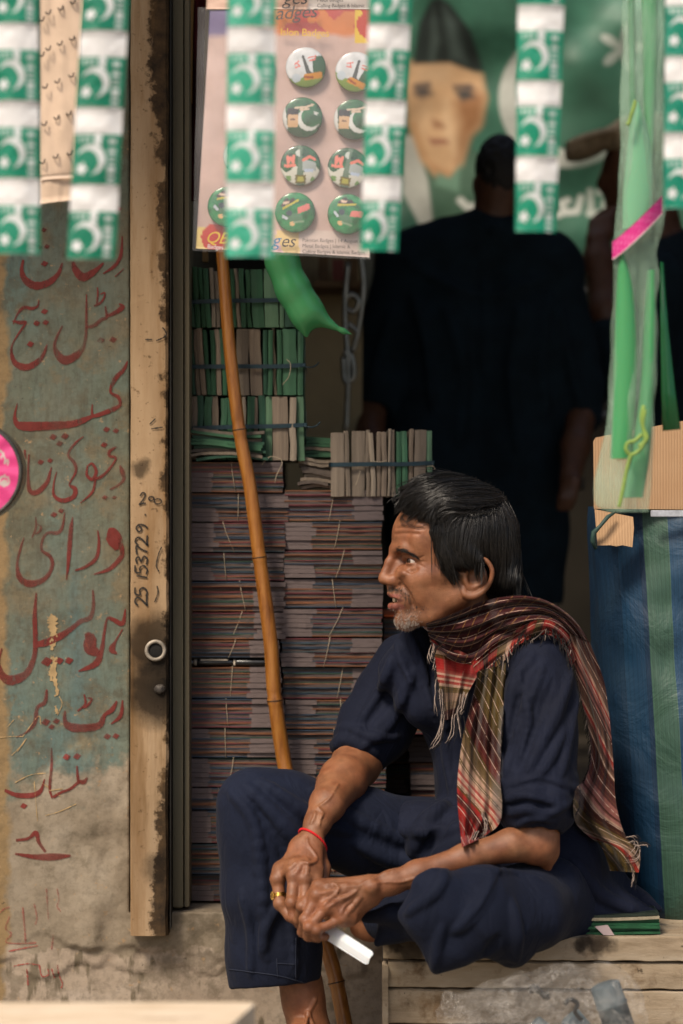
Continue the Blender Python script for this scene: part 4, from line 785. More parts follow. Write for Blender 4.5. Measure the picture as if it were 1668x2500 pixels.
sheet('pink_label', lab, 60, 14, lambda u, v: np.where((v > .93)[:, None], np.array([.70, .66, .62]), np.where(((np.sin(u*90)+np.sin(u*37+v*20)+np.sin(v*14+u*50)) > 1.1)[:, None], np.array([.72, .16, .38]), np.array([.62, .035, .24]))), pinkp, ps, .0004)
gl = MB().tube([P(1616, 640, -.42), P(1622, 800, -.42), P(1632, 960, -.42), P(1640, 1050, -.42)], [L(4), L(9), L(16), L(20)], 14).build('horn_tube', [gpl[2]], None, True); tag(gl, 'dark green plastic horn standing behind the clear plastic sleeve', 'horn')
# ---- green plastic horn bell above the books
hb = [(648, 560, 20), (668, 640, 38), (700, 700, 40), (735, 745, 34), (760, 770, 26)]
f = Field(P(600, 830, .2)-[0, .10, 0], P(880, 560, .2)+[0, .10, 0], .0022)
f.chain([q(672, 560, .22, 38), q(690, 640, .22, 33), q(712, 705, .22, 30), q(738, 770, .22, 20), q(752, 825, .22, 6)], .03); f.chain([q(728, 715, .22, 24), q(758, 757, .22, 20), q(796, 788, .22, 10)], .03); f.chain([q(785, 780, .22, 12), q(812, 797, .22, 6.5), q(838, 808, .22, 4), q(866, 819, .22, 1.3)], .012)
f.ell(P(788, 838, .205), (L(40), .06, L(36)), None, .012, 'sub')
v_, F_ = f.nets(); v_ = relax(v_, F_, 2, .4); o = obj('horn_bell', v_, F_, [gpl[0]], None, True); tag(o, 'glossy green plastic horn bell curving out above the green book bundles', 'horn')
# ---- cardboard box board and woven sack on the right
crd = NT('corrugated cardboard'); _w = crd.n('ShaderNodeTexWave', {'bands_direction': 'X'}, Vector=crd.tc.outputs['Object'], Scale=70, Distortion=.6, Detail=2).outputs['Fac']
crd = crd.fin(crd.mix(crd.math('MULTIPLY', _w, .35), crd.ramp(crd.noise(9, 4), [(.3, (.36, .215, .115)), (.7, (.44, .285, .165))]), (.25, .145, .075)), .85, crd.bump(_w, .35, .0012), .2)
cb = empty('cardboard_box', P(1560, 1250, .02)); tag(cb, 'brown corrugated cardboard box resting on top of the blue and green sack', 'cardboard box')
def board(name, c, th=.004, dirn=(0, 1, 0)):
    p = [np.array(P(*q_)) for q_ in c]; n = len(p); d = np.array(dirn)*th; V = p+[a+d for a in p]
    return obj(name, V, [tuple(range(n))]+[tuple(range(2*n-1, n-1, -1))]+[(i, i+n, (i+1) % n+n, (i+1) % n) for i in range(n)], [crd], cb)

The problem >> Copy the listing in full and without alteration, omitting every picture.

Reply >>
Continue the Blender Python script for this scene: part 4, from line 785. More parts follow. Write for Blender 4.5. Measure the picture as if it were 1668x2500 pixels.
sheet('pink_label', lab, 60, 14, lambda u, v: np.where((v > .93)[:, None], np.array([.70, .66, .62]), np.where(((np.sin(u*90)+np.sin(u*37+v*20)+np.sin(v*14+u*50)) > 1.1)[:, None], np.array([.72, .16, .38]), np.array([.62, .035, .24]))), pinkp, ps, .0004)
gl = MB().tube([P(1616, 640, -.42), P(1622, 800, -.42), P(1632, 960, -.42), P(1640, 1050, -.42)], [L(4), L(9), L(16), L(20)], 14).build('horn_tube', [gpl[2]], None, True); tag(gl, 'dark green plastic horn standing behind the clear plastic sleeve', 'horn')
# ---- green plastic horn bell above the books
hb = [(648, 560, 20), (668, 640, 38), (700, 700, 40), (735, 745, 34), (760, 770, 26)]
f = Field(P(600, 830, .2)-[0, .10, 0], P(880, 560, .2)+[0, .10, 0], .0022)
f.chain([q(672, 560, .22, 38), q(690, 640, .22, 33), q(712, 705, .22, 30), q(738, 770, .22, 20), q(752, 825, .22, 6)], .03); f.chain([q(728, 715, .22, 24), q(758, 757, .22, 20), q(796, 788, .22, 10)], .03); f.chain([q(785, 780, .22, 12), q(812, 797, .22, 6.5), q(838, 808, .22, 4), q(866, 819, .22, 1.3)], .012)
f.ell(P(788, 838, .205), (L(40), .06, L(36)), None, .012, 'sub')
v_, F_ = f.nets(); v_ = relax(v_, F_, 2, .4); o = obj('horn_bell', v_, F_, [gpl[0]], None, True); tag(o, 'glossy green plastic horn bell curving out above the green book bundles', 'horn')
# ---- cardboard box board and woven sack on the right
crd = NT('corrugated cardboard'); _w = crd.n('ShaderNodeTexWave', {'bands_direction': 'X'}, Vector=crd.tc.outputs['Object'], Scale=70, Distortion=.6, Detail=2).outputs['Fac']
crd = crd.fin(crd.mix(crd.math('MULTIPLY', _w, .35), crd.ramp(crd.noise(9, 4), [(.3, (.36, .215, .115)), (.7, (.44, .285, .165))]), (.25, .145, .075)), .85, crd.bump(_w, .35, .0012), .2)
cb = empty('cardboard_box', P(1560, 1250, .02)); tag(cb, 'brown corrugated cardboard box resting on top of the blue and green sack', 'cardboard box')
def board(name, c, th=.004, dirn=(0, 1, 0)):
    p = [np.array(P(*q_)) for q_ in c]; n = len(p); d = np.array(dirn)*th; V = p+[a+d for a in p]
    return obj(name, V, [tuple(range(n))]+[tuple(range(2*n-1, n-1, -1))]+[(i, i+n, (i+1) % n+n, (i+1) % n) for i in range(n)], [crd], cb)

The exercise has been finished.